Perhaps the time was long past due for a new wave revival. The signs have been on the musical horizon for at least as long as Interpol brought suits and synthesizers back together again, and the recent release of two new albums by ’80s standard bearers the Cure and Duran Duran surely fanned the flames. Add to that elements of the social and cultural decadence of the ’80s, the return of Reaganomics, conservatism and Middle East conflict, and the die is (re)cast. Oddly, what seems so courageous about Night on Fire is VHS or Beta’s brazen imitative style in the face of the overwhelming fetishism of everything new and original. They don’t just “revive” new wave, adding a little of their own style or millennial flavor, they co-opt the whole kit and caboodle. The multi-layered vocals complete with brit-accented nasality sound as if they were extracted straight from the minds of Depeche Mode or the Smiths. The spacious mix laden with ricky ticky synth tones, throbbing bass, and reverb-washed guitars mirrors exactly the easily accessible and replicable new wave formula that gave the music world enough memorable one-hit wonders that the phrase Flock of Seagulls will forever equate with retro synths and blonde bouffants and rarely with Jonathan Livingston.

That said, why would one choose the contemporary knock off over the real McCoy? First, the album is brilliant regardless of its originality. Songs like “Alive” and “No Cabaret!” pulse with energy and charisma, the beats intoxicatingly exuberant, the melodies dripping off the thick bass notes like musical honey, the hooks so delightful sticky and delicious. Every track hums with vibrancy, each its own unique celebration of life, youth, and the tenacious pull of the dance floor. The songwriting is tight and carefully calculated, always pulling back ever so slightly before slamming into the intense catharsis of the chorus. Even the lyrics are wonderful poetic odes to infatuation and unself-conscious romanticism untrammeled by pretense or phony irony.

Second, even a hipster of the most exacting tastes (read: music snobs) will find ample intellectualism in the music of VHS or Beta. Aside from the curiosity of the group’s overt replication of ’80s music, systematically eschewing the music industry’s obsession with originality and authenticity, there is also the fact that the music is at least to a certain extent, original. The songs are thoughtfully crafted, and on tracks like “Nightwaves” the band’s house techno influences shine through with the use of more contemporary sounding techno timbres and an even deeper Daft Punk style bass. On “Forever” the band temporarily seems to forget their own intended concept (if there ever was a conscious intension at work), and makes a song that fits in definitively with their ’90s Euro techno pop influences featuring a single sentence chorus that is systematically fragmented by layers of modern synthesizer acrobatics deconstruct the song’s consciousness of its otherwise familiar structure.

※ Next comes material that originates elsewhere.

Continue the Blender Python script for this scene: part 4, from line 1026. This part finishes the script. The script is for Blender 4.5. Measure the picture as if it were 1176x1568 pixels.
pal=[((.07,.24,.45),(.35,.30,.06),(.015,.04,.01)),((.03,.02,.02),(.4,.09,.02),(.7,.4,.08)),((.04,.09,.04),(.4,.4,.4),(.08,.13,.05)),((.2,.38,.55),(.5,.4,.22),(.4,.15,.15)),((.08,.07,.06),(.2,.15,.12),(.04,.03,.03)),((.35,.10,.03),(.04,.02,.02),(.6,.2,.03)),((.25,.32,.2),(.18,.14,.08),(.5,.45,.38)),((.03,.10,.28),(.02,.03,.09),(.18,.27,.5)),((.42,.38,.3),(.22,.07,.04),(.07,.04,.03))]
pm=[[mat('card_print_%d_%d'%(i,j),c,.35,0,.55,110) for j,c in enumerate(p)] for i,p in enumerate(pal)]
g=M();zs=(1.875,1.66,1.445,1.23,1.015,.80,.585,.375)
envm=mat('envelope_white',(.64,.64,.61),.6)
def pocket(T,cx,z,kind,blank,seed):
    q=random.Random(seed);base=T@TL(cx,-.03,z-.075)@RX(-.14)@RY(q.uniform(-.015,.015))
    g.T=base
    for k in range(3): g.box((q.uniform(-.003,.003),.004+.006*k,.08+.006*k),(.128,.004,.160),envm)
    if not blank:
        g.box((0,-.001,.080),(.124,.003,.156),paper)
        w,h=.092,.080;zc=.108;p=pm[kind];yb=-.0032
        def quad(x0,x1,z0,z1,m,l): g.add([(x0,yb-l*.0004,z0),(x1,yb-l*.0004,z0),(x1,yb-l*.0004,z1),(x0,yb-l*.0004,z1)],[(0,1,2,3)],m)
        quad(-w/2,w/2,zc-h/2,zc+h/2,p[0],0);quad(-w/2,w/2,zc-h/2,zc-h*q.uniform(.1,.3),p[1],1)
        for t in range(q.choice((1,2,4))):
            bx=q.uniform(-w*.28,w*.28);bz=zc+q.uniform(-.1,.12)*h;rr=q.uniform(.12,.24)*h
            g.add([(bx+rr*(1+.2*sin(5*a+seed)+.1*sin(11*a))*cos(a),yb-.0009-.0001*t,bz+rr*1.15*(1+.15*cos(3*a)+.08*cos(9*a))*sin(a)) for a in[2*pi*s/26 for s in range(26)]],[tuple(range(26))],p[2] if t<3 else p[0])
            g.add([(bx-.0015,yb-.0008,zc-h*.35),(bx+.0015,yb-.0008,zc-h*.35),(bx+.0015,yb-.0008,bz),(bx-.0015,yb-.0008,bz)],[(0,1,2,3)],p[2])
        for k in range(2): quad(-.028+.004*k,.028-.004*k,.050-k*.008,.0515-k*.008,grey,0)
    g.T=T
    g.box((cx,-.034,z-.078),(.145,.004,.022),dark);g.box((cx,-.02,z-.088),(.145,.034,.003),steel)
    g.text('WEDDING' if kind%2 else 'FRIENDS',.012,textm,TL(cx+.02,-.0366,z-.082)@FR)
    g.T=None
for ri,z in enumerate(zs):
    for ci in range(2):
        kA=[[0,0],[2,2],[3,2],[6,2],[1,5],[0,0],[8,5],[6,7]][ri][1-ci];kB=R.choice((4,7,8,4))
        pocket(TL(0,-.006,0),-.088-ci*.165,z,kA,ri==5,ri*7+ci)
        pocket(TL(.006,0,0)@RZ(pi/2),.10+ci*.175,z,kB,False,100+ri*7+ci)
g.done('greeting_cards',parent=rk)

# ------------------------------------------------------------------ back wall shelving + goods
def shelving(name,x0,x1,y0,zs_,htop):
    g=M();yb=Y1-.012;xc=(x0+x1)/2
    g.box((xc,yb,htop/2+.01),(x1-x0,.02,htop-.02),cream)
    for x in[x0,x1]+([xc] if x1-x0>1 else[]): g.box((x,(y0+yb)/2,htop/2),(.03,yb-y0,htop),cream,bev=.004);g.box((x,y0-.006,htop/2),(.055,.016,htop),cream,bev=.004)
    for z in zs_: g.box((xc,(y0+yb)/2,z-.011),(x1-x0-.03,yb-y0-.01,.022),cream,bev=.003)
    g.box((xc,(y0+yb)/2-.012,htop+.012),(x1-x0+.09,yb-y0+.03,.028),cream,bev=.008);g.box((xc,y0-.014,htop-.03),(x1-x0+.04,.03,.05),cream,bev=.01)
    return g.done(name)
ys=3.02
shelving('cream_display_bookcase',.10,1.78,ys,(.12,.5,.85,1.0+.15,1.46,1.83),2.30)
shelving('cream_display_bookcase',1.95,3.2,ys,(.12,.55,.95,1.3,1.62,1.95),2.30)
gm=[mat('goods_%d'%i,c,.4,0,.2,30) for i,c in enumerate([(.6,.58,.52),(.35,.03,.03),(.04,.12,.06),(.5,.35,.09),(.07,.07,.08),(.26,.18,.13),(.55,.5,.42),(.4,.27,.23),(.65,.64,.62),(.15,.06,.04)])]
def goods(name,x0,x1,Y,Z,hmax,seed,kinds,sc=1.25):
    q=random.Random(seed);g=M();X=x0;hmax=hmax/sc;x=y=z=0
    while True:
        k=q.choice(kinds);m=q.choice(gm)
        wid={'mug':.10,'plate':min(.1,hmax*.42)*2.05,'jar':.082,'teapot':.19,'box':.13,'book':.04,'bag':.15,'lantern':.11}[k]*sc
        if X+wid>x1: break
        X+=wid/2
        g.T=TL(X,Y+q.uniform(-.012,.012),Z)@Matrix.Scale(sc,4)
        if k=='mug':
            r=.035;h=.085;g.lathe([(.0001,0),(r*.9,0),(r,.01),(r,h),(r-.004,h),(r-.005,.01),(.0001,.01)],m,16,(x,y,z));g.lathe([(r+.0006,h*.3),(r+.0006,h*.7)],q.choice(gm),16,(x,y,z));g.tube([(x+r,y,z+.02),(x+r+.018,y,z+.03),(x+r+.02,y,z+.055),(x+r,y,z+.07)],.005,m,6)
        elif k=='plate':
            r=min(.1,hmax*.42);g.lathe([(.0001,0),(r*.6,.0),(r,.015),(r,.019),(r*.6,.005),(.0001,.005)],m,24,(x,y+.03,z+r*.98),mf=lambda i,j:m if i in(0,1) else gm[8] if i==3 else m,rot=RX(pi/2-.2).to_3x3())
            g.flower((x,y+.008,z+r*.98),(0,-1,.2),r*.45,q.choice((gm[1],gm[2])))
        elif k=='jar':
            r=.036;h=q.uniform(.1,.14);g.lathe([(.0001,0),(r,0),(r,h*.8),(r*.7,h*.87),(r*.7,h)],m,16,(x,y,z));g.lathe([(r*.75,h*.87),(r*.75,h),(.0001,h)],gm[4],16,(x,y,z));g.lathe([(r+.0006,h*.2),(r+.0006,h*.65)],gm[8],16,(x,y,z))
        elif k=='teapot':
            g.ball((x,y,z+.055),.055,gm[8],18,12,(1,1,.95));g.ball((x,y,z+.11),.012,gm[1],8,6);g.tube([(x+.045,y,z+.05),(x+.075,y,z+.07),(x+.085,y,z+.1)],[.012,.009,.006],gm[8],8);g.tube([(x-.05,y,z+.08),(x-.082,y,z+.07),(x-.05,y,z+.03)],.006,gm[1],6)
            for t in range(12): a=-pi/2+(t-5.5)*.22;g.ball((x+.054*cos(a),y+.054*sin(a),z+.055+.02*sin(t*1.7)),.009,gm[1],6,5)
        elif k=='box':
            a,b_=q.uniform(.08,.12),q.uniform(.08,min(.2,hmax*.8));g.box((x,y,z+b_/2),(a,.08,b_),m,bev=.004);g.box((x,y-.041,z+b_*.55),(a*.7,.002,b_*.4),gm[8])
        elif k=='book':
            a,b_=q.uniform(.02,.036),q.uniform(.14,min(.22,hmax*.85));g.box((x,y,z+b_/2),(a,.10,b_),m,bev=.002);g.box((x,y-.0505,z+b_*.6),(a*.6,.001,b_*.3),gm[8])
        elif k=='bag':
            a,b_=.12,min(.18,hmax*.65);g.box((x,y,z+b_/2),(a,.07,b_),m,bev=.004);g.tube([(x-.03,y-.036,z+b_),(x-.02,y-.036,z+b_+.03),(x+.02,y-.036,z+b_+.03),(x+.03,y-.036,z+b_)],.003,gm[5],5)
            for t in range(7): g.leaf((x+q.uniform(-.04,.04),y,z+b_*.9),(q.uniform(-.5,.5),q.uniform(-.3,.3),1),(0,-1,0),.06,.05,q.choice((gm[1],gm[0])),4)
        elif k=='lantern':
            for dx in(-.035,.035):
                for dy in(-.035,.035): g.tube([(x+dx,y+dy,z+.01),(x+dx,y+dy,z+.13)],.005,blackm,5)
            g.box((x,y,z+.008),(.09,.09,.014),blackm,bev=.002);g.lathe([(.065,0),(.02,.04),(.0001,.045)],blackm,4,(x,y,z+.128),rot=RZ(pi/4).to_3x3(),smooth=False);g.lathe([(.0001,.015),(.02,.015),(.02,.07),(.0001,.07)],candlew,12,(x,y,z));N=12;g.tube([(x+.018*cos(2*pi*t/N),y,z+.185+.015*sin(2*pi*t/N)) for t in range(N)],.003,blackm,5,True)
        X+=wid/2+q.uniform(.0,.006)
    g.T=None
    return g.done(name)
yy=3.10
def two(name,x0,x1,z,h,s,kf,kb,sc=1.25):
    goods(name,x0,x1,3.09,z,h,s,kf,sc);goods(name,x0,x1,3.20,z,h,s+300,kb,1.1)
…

Finally, claims to authenticity are intrinsically dubious and at best one of many ways to deem a piece of art worthwhile. VHS or Beta has made an album that truly sounds great, and that ought to be enough, though they will probably be called hacks and rip-off artists anyway. Maybe they have ripped off the ’80s, yet in a world of retro fashions, turntablisim, samplers, and narratives of nostalgia, isn’t it a wonder that anything can make a claim to originality at all? That Night on Fire manages to directly reproduce new wave without stylizing it or refashioning it for retro fetishists is perhaps the best testament to the purity of their intensions and the quality of their art.